My hope is still that there is a “keep the node in the ast” solution for clang that would allow me to rewrite such a statement based on the parameter type without caring about the exact statement within the brackets.
But then the question is how can you be sure that it works afterwards? For that it seems like you’d need to know the exact information you would get when analyzing the unchanged code first (which is why I suggested that).
There may be the case that x is not used directly but together with operations(or worse a function call). The resulting type in this case would require that I deduct the type of the operator parameter for a statement under the condition of a changed type of x.
Yep. I’d first look how many of those there are, often, even in > 100MLOC code bases, there are only a handful of corner cases.
You are right, after looking through my generated code it doesn’t seem to be a problem.
My hope is still that there is a “keep the node in the ast” solution for clang that would allow me to rewrite such a statement based on the parameter type without caring about the exact statement within the brackets.
But then the question is how can you be sure that it works afterwards? For that it seems like you’d need to know the exact information you would get when analyzing the unchanged code first (which is why I suggested that).

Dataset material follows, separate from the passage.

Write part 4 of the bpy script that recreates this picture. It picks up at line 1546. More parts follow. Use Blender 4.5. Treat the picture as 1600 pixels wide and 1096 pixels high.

That is why I thought that i may force clang to keep those nodes by declaring empty dummy builtin operator overloads for any pointer type, which I could later replace with the help of the ast. That way I thought I could be sure that the source code transformations are valid.Basically the idea was to use internal clang methods to define something along the lines of:
template
T & operator(T * array, const X & index){…}
which unfortunately is not a valid c++ statement. Then again I lack knowledge about the inner workings of clang to do that and that idea may be way more complicated/impractical than I thought.
Again thanks for your help. Your solution should be more practical than trying to handle every theoretical case in a general manner as i first intended.